Behind the wheel of the Vitara, the driving position is like that of the S-Cross but elevated. Too bad the materials and construction quality of the cockpit environment haven’t been elevated above the standard of the S-Cross. For instance, none of the cabin plastics is soft to the touch, and the doors need a hard tug to close properly.

 

The dashboard is where this automobile scores against its S-Cross sibling, even though they share switches, fixtures, lights and instruments. The Vitara dash has been given a designer clock (with a selection of three distinctive dials, one of which has kanji characters), attractive air outlets and a decorative finish (with a choice of colours).

 

The Vitara’s front seats are broader and more supportive than those in the S-Cross, and the semi-suede upholstery is nice. Nicer still is the 7-inch infotainment touchscreen. It’s speedy, user-friendly and compatible with today’s multitasking smartphones. Sat-nav and a rear-view camera function are built neatly into the system.

 

In terms of interior space and exterior size, the Vitara is comparable to the S-Cross.
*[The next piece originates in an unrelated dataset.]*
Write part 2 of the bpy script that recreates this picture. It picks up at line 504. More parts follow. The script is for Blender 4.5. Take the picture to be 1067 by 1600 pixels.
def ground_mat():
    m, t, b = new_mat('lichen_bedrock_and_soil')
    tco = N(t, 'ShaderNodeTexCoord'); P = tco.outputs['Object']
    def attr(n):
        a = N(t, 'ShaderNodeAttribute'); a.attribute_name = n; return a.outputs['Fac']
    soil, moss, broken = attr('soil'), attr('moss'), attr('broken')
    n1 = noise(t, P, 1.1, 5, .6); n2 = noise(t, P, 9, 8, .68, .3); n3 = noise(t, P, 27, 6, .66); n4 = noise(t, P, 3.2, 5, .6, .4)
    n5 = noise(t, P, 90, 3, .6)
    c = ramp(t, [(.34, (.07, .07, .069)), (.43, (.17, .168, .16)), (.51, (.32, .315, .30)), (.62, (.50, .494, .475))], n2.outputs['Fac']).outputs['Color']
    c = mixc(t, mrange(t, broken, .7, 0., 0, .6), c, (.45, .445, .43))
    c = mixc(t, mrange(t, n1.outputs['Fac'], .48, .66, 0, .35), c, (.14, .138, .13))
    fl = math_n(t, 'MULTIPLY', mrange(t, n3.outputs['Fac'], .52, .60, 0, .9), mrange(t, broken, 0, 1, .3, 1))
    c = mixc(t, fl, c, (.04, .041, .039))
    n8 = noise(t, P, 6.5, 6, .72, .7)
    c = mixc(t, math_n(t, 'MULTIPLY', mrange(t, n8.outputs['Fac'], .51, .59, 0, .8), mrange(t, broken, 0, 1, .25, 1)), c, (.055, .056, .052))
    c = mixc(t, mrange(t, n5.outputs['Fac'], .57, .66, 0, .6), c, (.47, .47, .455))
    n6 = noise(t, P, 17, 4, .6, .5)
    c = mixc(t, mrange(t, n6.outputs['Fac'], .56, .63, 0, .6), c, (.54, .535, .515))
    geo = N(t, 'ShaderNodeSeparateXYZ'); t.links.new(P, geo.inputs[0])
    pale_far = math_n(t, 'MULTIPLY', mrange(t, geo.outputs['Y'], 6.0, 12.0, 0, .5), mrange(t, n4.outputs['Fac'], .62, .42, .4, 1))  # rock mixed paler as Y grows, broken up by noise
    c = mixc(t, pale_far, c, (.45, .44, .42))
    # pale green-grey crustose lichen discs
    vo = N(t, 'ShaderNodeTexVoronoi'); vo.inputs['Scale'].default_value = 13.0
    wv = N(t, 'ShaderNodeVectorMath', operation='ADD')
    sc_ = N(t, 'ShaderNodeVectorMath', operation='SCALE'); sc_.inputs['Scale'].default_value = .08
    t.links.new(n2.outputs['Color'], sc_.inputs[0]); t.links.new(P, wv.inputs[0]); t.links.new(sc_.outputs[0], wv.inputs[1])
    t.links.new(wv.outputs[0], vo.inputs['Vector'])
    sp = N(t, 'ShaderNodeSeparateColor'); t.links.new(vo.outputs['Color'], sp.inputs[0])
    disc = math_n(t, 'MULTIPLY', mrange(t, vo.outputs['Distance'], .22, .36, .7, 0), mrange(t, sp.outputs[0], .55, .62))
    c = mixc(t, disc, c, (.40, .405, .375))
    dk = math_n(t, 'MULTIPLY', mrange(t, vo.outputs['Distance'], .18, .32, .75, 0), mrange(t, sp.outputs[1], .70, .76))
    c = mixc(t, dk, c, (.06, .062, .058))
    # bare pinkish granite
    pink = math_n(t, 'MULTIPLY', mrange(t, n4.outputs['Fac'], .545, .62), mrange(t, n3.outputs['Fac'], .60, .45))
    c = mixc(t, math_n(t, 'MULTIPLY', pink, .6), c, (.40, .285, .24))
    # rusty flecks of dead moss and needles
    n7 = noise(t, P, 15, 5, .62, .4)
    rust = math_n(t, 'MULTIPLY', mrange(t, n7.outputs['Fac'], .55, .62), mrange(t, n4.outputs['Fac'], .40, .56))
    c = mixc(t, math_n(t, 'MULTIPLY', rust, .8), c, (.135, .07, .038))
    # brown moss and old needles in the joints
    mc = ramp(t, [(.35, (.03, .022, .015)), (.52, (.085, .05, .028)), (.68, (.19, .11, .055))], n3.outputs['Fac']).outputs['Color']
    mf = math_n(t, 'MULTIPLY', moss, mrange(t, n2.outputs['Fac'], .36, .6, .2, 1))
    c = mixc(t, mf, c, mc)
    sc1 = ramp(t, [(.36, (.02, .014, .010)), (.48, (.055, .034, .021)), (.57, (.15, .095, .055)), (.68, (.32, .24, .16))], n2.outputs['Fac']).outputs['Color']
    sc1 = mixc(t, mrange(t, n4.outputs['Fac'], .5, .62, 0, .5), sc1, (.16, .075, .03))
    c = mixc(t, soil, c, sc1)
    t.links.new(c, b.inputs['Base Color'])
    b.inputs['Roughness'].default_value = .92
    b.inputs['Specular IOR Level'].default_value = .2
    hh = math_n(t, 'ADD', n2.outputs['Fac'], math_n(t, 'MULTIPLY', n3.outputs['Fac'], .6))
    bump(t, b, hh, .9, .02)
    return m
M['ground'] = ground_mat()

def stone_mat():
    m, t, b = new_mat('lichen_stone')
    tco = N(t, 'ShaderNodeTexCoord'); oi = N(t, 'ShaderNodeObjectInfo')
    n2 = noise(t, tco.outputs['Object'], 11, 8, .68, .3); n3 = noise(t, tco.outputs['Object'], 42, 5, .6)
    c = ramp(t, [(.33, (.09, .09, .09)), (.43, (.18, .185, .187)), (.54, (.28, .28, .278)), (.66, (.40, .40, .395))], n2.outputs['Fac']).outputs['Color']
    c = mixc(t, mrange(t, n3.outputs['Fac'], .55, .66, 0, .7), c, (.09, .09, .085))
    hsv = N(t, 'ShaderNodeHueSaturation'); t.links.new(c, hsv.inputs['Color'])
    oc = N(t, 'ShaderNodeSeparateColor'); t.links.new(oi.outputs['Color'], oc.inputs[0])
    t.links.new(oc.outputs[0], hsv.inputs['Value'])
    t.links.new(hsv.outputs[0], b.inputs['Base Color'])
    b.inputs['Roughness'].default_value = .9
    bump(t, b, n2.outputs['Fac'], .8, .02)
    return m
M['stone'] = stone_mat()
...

It’s roomy enough for four adult occupants, but the rear seatback might be too upright for passengers who prefer to slouch.

 

Evolution pic

 

 

Despite this vehicle’s SUV vocation, its level of utility is no better than average, with a smaller boot (375 litres) than the S-Cross (430 litres), a strangely narrow glove compartment and too few stowage points for personal items.

Comparing this Suzuki against the S-Cross is unavoidable, because they share a lot in common – their mechanicals, dimensions, off-roading pretensions and country of manufacture (Hungary).

The new-generation Suzuki Vitara is expected to cost a little more than the equivalent S-Cross model when it comes to Singapore in the third quarter of this year.

 

"THE VITARA SHARES A LOT IN COMMON WITH THE S-CROSS – MECHANICALS, DIMENSIONS AND OFF-ROADING PRETENSIONS".